= The request =
Start at the line that contains "Write the bpy", stop at the line that contains "return ((px - VX)", and repeat every line in that span, those two included, with no pictures.
##########
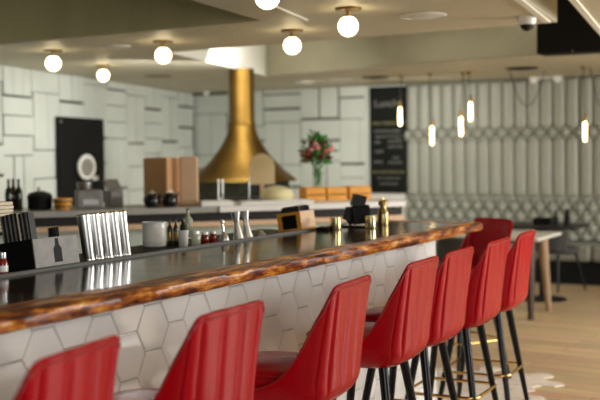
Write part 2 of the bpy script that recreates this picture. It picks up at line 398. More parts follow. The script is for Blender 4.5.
# hexagon tiles on the front: one pattern, one mesh
ht = MB(); s = .0975; cs = .1455; hh = .0840*2
for i in range(0, 46):
    cy = 3.133+(i-20)*cs
    for j in range(-1, 8):
        cz = .712+(j-4)*hh+(0 if i % 2 == 0 else hh/2)
        pts = [(cy+s*math.cos(PI/3*k), cz+hh/2*math.sin(PI/3*k)/.866) for k in range(6)]
        pts = [(min(max(a, BY0), 5.99), min(max(b, .004), 1.016)) for a, b in pts]
        A = abs(sum(pts[k][0]*pts[(k+1) % 6][1]-pts[(k+1) % 6][0]*pts[k][1] for k in range(6)))/2
        if A < .002: continue
        c = (sum(p[0] for p in pts)/6, sum(p[1] for p in pts)/6)
        def ins(d): return [(p[0]+(c[0]-p[0])*d, p[1]+(c[1]-p[1])*d) for p in pts]
        tl = random.uniform(-.0012, .0012); tl2 = random.uniform(-.0012, .0012)
        layers = [(-2.315, ins(.016)), (-2.3045, ins(.016)), (-2.300, ins(.07))]
        rg = []
        for li, (xx, ps) in enumerate(layers):
            rg.append([ht.bm.verts.new((xx+(tl*(p[0]-c[0])/s+tl2*(p[1]-c[1])/s if li == 2 else 0), p[0], p[1])) for p in ps])
        for a, b in zip(rg, rg[1:]):
            for k in range(6): ht.bm.faces.new((a[k], a[(k+1) % 6], b[(k+1) % 6], b[k]))
        ht.bm.faces.new(rg[-1])
o = inbar(ht.build('hexagon_tiles', TILE, smooth=False))
# drip rail behind the top, sloping away from the guests
RT = math.radians(-8)
inbar(MB().box((-2.845, 3.0, 1.062), (.15, 5.5, .012), Matrix.Translation((0, 0, 0))).build('drip_rail', RAILGREY, smooth=False, bevel=.003))
bpy.data.objects['drip_rail'].data.transform(Matrix.Translation((-2.845, 0, 1.062)) @ Matrix.Rotation(RT, 4, 'Y') @ Matrix.Translation((2.845, 0, -1.062)))
inbar(MB().box2((-2.792, .25, 1.066), (-2.772, 5.75, 1.082)).build('rail_lip', RAILGREY, smooth=False, bevel=.003))
def railz(x): return 1.0685+(x+2.845)*math.tan(-RT)

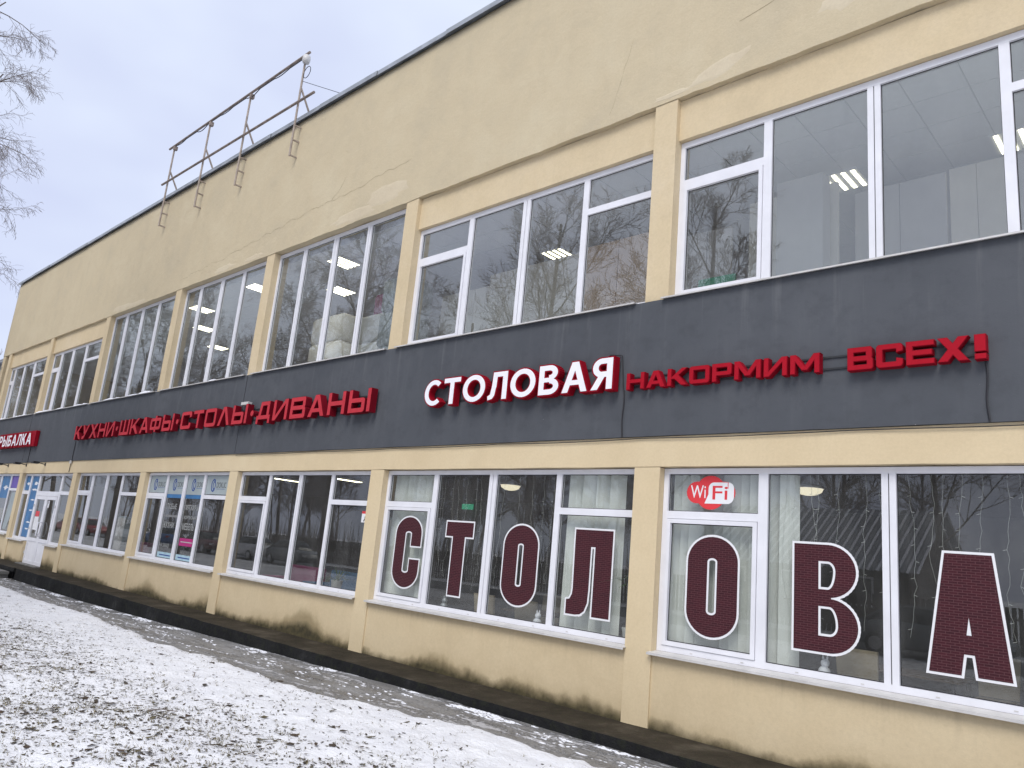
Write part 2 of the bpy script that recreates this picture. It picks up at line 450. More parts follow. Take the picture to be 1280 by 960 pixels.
def wall_grid(name, x0, x1, z0, z1, y, step, amp, mat, thick, jit=0.0, back=True):
    mb = MB(); nx = max(1, int((x1 - x0) / step)); nz = max(1, int((z1 - z0) / step))
    def P(i, j):
        x = x0 + (x1 - x0) * i / nx; z = z0 + (z1 - z0) * j / nz
        d = noise.noise(Vector((x * .7, z * .7, 3.1))) * amp + noise.noise(Vector((x * 2.7, z * 2.7, 8.1))) * amp * .35
        if j == 0: z += jit * (noise.noise(Vector((x * 1.3, 0, 5))) + .6 * noise.noise(Vector((x * 5.1, 2, 5))))
        return (x, y + d, z)
    for j in range(nz + 1):
        for i in range(nx + 1): mb.v.append(P(i, j))
    for j in range(nz):
        for i in range(nx):
            a = j * (nx + 1) + i
            mb.f.append((a, a + 1, a + nx + 2, a + nx + 1)); mb.m.append(0)
    nb = len(mb.v)
    for i in range(nx + 1): mb.v.append(mb.v[i])
    n0 = len(mb.v)
    for i in range(nx + 1):
        q = mb.v[i]; mb.v.append((q[0], y + thick, q[2]))
    for i in range(nx):
        mb.f.append((nb + i, n0 + i, n0 + i + 1, nb + i + 1)); mb.m.append(0)
    n1 = len(mb.v)
    for i in range(nx + 1):
        q = mb.v[nz * (nx + 1) + i]; mb.v.append((q[0], y + thick, q[2]))
    t0 = nz * (nx + 1)
    for i in range(nx):
        mb.f.append((t0 + i + 1, n1 + i + 1, n1 + i, t0 + i)); mb.m.append(0)
    for (i, s) in ((0, 1), (nx, -1)):      # end caps
        col = [j * (nx + 1) + i for j in range(nz + 1)]
        bk = [n0 + i, n1 + i]
        mb.f.append(tuple(col + [bk[1], bk[0]][::1])); mb.m.append(0)
    mb.quad((x1, y + thick, z0), (x0, y + thick, z0), (x0, y + thick, z1), (x1, y + thick, z1))
    return mb.build(name, mat, B, smooth=False)

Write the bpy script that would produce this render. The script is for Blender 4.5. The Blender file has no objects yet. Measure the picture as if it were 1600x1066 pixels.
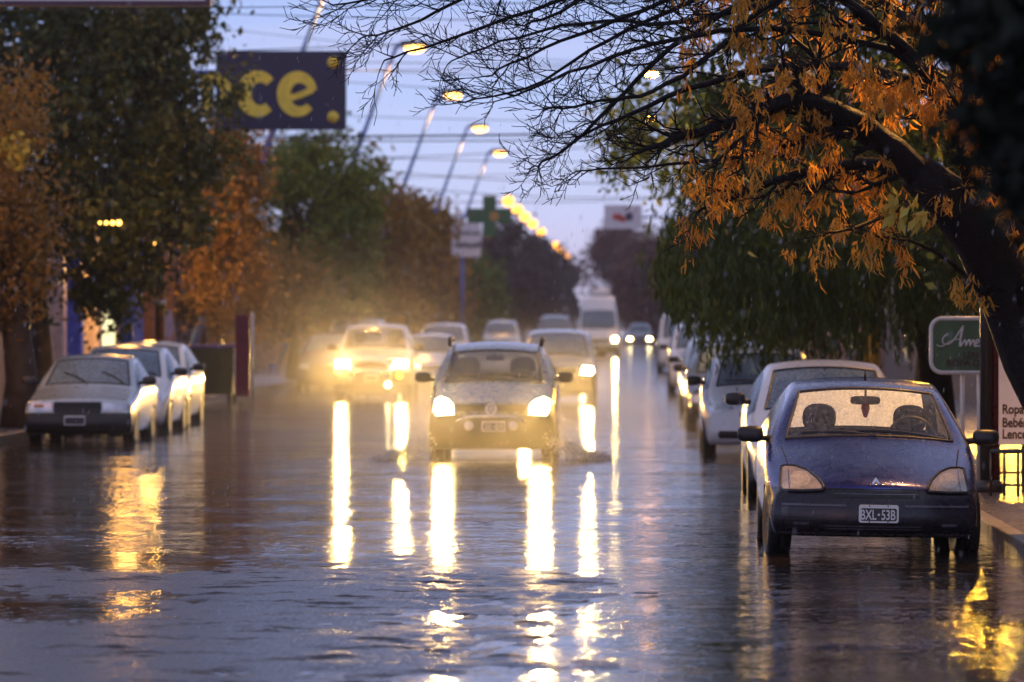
import bpy, bmesh, math, random
import numpy as np
from mathutils import Vector, Matrix
from mathutils.bvhtree import BVHTree
from math import radians as R, sin, cos, pi

random.seed(7)
RNG = np.random.default_rng(11)
S = bpy.context.scene
COL = S.collection
F = 7500.0; VX = 990.0; VY = 497.0; EYE = 1.8        # telephoto: pixels of the 1600 px wide photo
def at(px, py, Y):
    return ((px - VX) * Y / F, Y, EYE - (py - VY) * Y / F)

# ------------------------------------------------------------------ helpers
class MB:
    def __init__(s): s.v = []; s.f = []
    def add(s, v, f):
        n = len(s.v); s.v += [tuple(p) for p in v]; s.f += [tuple(i + n for i in q) for q in f]; return s
    def box(s, x0, x1, y0, y1, z0, z1):
        v = [(x0,y0,z0),(x1,y0,z0),(x1,y1,z0),(x0,y1,z0),(x0,y0,z1),(x1,y0,z1),(x1,y1,z1),(x0,y1,z1)]
        return s.add(v, [(0,3,2,1),(4,5,6,7),(0,1,5,4),(1,2,6,5),(2,3,7,6),(3,0,4,7)])
    def tube(s, pts, r, n=6, cap=True, flat=1.0):
        pts = [Vector(p) for p in pts]; m = len(pts)
        if not hasattr(r, '__len__'): r = [r] * m
        vs = []; fs = []; ref = None
        for i, p in enumerate(pts):
            d = (pts[min(i+1, m-1)] - pts[max(i-1, 0)])
            d = d.normalized() if d.length > 1e-9 else Vector((0,0,1))
            if ref is None:
                ref = Vector((0,0,1)) if abs(d.z) < .9 else Vector((1,0,0))
            a = d.cross(ref)
            if a.length < 1e-4: a = d.cross(Vector((0,1,.3)))
            a.normalize(); b = d.cross(a); ref = a.cross(d)
            for k in range(n):
                t = 2*pi*k/n
                vs.append(p + a*cos(t)*r[i] + b*sin(t)*r[i]*flat)
        for i in range(m-1):
            for k in range(n):
                fs.append((i*n+k, i*n+(k+1)%n, (i+1)*n+(k+1)%n, (i+1)*n+k))
        if cap:
            fs.append(tuple(range(n))[::-1]); fs.append(tuple((m-1)*n+k for k in range(n)))
        return s.add(vs, fs)
    def lathe(s, prof, n=24, axis='z', c=(0,0,0), sx=1, sy=1):
        vs = []; fs = []; m = len(prof)
        for (r, h) in prof:
            for k in range(n):
                t = 2*pi*k/n; a, b = r*cos(t)*sx, r*sin(t)*sy
                p = {'z': (a, b, h), 'x': (h, a, b), 'y': (a, h, b)}[axis]
                vs.append((p[0]+c[0], p[1]+c[1], p[2]+c[2]))
        for i in range(m-1):
            for k in range(n):
                fs.append((i*n+k, i*n+(k+1)%n, (i+1)*n+(k+1)%n, (i+1)*n+k))
        fs.append(tuple(range(n))); fs.append(tuple((m-1)*n+k for k in range(n)))
        return s.add(vs, fs)
    def poly(s, pts, y0, y1):                                   # (x,z) outline extruded along y
        n = len(pts)
        vs = [(x, y0, z) for x, z in pts] + [(x, y1, z) for x, z in pts]
        fs = [tuple(range(n)), tuple(range(2*n-1, n-1, -1))] + [(i, (i+1)%n, n+(i+1)%n, n+i) for i in range(n)]
        return s.add(vs, fs)
    def ribbon(s, pts, w, y0, y1):                              # pen stroke in the x-z plane
        pts = [Vector((p[0], p[1])) for p in pts]; m = len(pts)
        if not hasattr(w, '__len__'): w = [w] * m
        A = []; B = []
        for i, p in enumerate(pts):
            d = (pts[min(i+1,m-1)] - pts[max(i-1,0)]).normalized(); nrm = Vector((-d.y, d.x)) * w[i] * .5
            A.append(p+nrm); B.append(p-nrm)
        vs = []
        for y in (y0, y1):
            vs += [(p.x, y, p.y) for p in A] + [(p.x, y, p.y) for p in B]
        fs = []; o = 2*m
        for i in range(m-1):
            fs += [(i, i+1, m+i+1, m+i), (o+i, o+m+i, o+m+i+1, o+i+1), (i, o+i, o+i+1, i+1), (m+i, m+i+1, o+m+i+1, o+m+i)]
        fs += [(0, m, o+m, o), (m-1, o+m-1, o+2*m-1, 2*m-1)]
        return s.add(vs, fs)
    def blob(s, c, r, n=12, m=8, p=2.0):
        vs = []; fs = []
        def sp(t, e): return math.copysign(abs(t)**e, t)
        e = 2.0/p
        for i in range(m+1):
            a = -pi/2 + pi*i/m
            for k in range(n):
                b = 2*pi*k/n
                vs.append((c[0]+r[0]*sp(cos(a),e)*sp(cos(b),e), c[1]+r[1]*sp(cos(a),e)*sp(sin(b),e), c[2]+r[2]*sp(sin(a),e)))
        for i in range(m):
            for k in range(n):
                fs.append((i*n+k, i*n+(k+1)%n, (i+1)*n+(k+1)%n, (i+1)*n+k))
        return s.add(vs, fs)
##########
= Task solution =
Write the bpy script that would produce this render. The script is for Blender 4.5. The Blender file has no objects yet. Measure the picture as if it were 1600x1066 pixels.
import bpy, bmesh, math, random
import numpy as np
from mathutils import Vector, Matrix
from mathutils.bvhtree import BVHTree
from math import radians as R, sin, cos, pi

random.seed(7)
RNG = np.random.default_rng(11)
S = bpy.context.scene
COL = S.collection
F = 7500.0; VX = 990.0; VY = 497.0; EYE = 1.8        # telephoto: pixels of the 1600 px wide photo
def at(px, py, Y):
    return ((px - VX) * Y / F, Y, EYE - (py - VY) * Y / F)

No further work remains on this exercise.